When reached by email, a spokesperson for Everman ISD said they did not have any information at this time, and wouldn’t know anything until January. The president of the Everman ISD board of trustees, Gary Balch, was among the Tarrant area school officials who signed onto an August open letter describing the reappraisal plan as political theater that intentionally hurts children.
Districts brace themselves for impact
Azle ISD is in a relatively unique position compared to its peers across Tarrant County. The school district spans three counties — Parker, Tarrant and Wise. The majority of its property lands in northeastern Parker and northwestern Tarrant.
The Parker Appraisal District has done biennial appraisals for as long as Adams can remember, so the idea of reducing appraisal frequency wasn’t unheard of for the school district. But because Parker was already appraising once every two years, the revenue generated from Tarrant’s annual reappraisals became even more important for Azle ISD.
Adams estimated the district could lose anywhere from $1.4 million to $4 million in state funding, depending on how far off they are from state property values.
“That makes us as an admin team, and as the board of trustees, go, ‘Look, OK, we know revenue is going to be this much less,’” he said. “‘What do we do? Do we freeze salaries? Do we cut personnel? Do we cut programs?’”

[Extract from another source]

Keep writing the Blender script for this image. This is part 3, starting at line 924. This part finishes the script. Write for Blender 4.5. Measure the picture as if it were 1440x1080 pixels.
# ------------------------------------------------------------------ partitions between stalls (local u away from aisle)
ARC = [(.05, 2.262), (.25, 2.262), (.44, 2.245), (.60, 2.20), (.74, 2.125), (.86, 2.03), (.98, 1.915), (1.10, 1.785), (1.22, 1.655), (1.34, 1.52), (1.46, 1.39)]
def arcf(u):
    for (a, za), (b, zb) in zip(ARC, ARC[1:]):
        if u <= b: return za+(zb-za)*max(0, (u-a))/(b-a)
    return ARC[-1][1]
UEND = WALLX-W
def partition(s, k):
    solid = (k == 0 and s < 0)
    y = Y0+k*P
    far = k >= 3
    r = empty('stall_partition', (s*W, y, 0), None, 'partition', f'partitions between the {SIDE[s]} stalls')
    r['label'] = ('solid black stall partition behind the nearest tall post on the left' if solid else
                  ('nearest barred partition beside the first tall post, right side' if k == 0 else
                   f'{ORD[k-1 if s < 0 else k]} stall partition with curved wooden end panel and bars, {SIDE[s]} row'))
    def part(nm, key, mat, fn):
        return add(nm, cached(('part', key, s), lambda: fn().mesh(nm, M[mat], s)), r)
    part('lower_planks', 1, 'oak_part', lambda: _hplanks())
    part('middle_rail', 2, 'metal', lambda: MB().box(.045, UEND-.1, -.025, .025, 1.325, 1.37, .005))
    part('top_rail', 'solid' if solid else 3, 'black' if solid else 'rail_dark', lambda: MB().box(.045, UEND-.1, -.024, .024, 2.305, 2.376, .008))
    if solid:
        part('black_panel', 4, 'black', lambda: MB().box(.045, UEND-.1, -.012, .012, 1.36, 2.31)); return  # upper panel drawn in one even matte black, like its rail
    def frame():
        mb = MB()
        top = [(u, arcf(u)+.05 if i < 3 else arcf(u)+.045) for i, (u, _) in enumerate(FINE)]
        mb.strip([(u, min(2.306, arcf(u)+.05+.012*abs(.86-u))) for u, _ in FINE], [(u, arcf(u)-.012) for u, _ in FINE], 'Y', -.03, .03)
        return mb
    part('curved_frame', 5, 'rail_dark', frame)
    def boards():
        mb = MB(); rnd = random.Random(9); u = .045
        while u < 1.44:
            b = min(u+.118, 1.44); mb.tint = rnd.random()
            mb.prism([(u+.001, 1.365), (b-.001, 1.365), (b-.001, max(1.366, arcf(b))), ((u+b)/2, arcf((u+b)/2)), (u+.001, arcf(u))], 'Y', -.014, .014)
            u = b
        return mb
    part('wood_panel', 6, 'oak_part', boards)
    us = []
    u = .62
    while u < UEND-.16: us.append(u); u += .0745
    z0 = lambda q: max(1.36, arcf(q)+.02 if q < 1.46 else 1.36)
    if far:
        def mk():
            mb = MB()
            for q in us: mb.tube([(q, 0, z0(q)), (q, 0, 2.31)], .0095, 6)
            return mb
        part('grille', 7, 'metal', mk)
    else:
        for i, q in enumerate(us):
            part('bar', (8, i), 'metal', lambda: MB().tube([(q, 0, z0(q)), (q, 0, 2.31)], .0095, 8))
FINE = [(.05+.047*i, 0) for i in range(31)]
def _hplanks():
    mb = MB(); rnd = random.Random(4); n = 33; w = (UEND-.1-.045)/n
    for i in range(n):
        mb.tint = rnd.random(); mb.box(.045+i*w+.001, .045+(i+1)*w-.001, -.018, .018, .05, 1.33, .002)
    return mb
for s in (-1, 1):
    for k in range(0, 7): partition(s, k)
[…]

Brownson said to some degree, the impact of a biennial appraisal plan will vary from district to district.
“In a place where the tax base is more dynamic and more changing, then you’re going to have more errors in the off years than you would in a place where the tax base is more stable,” she said.
Azle ISD Superintendent Todd Smith himself lives in Parker County, and he’s intimately familiar with how a biennial appraisal cycle affects both school district revenues and residents’ property taxes.
“When it goes up, when they’re catching up every other year, you’ve got a bigger jump (in your tax bill),” Smith said.
That hike could be significant for Tarrant taxpayers as well. Because residential values are frozen for 2025, and the next reappraisal isn’t scheduled until 2027, it will be three years before homeowners without a homestead exemption see a value increase.
Some of the schools at risk of funding cuts are currently sending money to the state under what’s known as the Robin Hood law. The law mandates that property-rich districts pay excess local tax revenue to the state, which redistributes those funds to poorer districts.
Fort Worth ISD is one of the districts on Bobbitt’s list that is undergoing recapture. Carmen Arrieta-Candelaria, the district’s chief financial officer, told the Report in July that the reappraisal plan could actually result in the district sending less money to the state. But that was before the most recent sales data — and the district now has significant concerns.
“We will engage with the Tarrant Appraisal District (TAD) to understand the steps they plan to take to help the district return to compliance,” Fort Worth ISD wrote in a statement. “Additionally, any financial implications this may have on the district’s assessed valuation and corresponding state revenues will need to be thoroughly analyzed to determine the best course of action for the upcoming year and beyond.”
The other school districts flagged by Bobbitt did not respond to requests for comment.
Eyes on Tarrant amid board member election
At the Nov. 8 meeting, Tarrant Appraisal District board member Gary Losada said fears that school districts will lose millions of dollars are not accurate. He pointed to a clause in the reappraisal plan, called the management review process, that gives the board the authority to amend the plan if any ISDs look likely to fail the property value study.
“If I read this correctly, that means we have a safeguard in the reappraisal plan, that in the event a school district, ISD, wherever we’re in danger of failing and possibly losing funding, that this clause would kick in,” Losada said.
While the appraisal district board has the authority to amend the reappraisal plan, it isn’t required to do so. An initial version of the reappraisal plan explicitly stated that school districts that failed the state property value study would have their properties reappraised the next year. That language was struck from the final reappraisal plan approved in August, prompting fears that when Bobbitt presents final data in March, the board won’t help school districts.
Five seats on the board are currently up for election by taxing entities, making it even more difficult to tell how things will shake out in the spring. Whoever wins those seats will join the three board members elected by taxpayers in May. That election, enabled by a constitutional amendment, expanded the board to nine members and gave taxpayers a direct say on its membership for the first time in Texas history.
Smith said he was frustrated that Losada, one of the board members Azle ISD previously voted for, wouldn’t listen to the district’s concerns about the reappraisal plan.
“It was really frustrating to think that they made such a huge decision without any input from the entities that they were put there to represent,” he said.
School districts who do fail the property value study can file appeals with the comptroller’s office, aided by the appraisal district. They must explain why the state’s values are incorrect, and there’s no guarantee an appeal will be successful.
“Sometimes they’ll agree on a value that’s in-between what the appraisal district originally said and what the comptroller said,” Brownson said. “Sometimes the appraisal district will win outright, sometimes they won’t, but there are successes every year.”
Bobbitt said over the years, the number of school districts reporting invalid values under the property value study has risen dramatically. In 2023, 106 school districts across Texas automatically failed the study, losing a collective $120 million as a result. That trend reflects the hot property market in Texas, which many appraisal districts have been unable to keep up with.
“Most of these appraisal districts … fell out because the market moves faster than they were expecting,” Bobbitt said.
When the Tarrant Appraisal District’s board of directors passed the reappraisal plan in August, it did so with the understanding that the housing market would remain relatively flat over the next year. Whether that assumption will hold true remains to be seen.
Eyes from across the state will be on Tarrant, which is one of the first appraisal districts to pass sweeping reappraisal changes following the passage of a 2023 law allowing voters to elect board members.
“As much as we’ve been in the news, the comptroller is fully aware of our board and our reappraisal plan,” Bobbitt said. “And so I would suspect they look at us very closely.”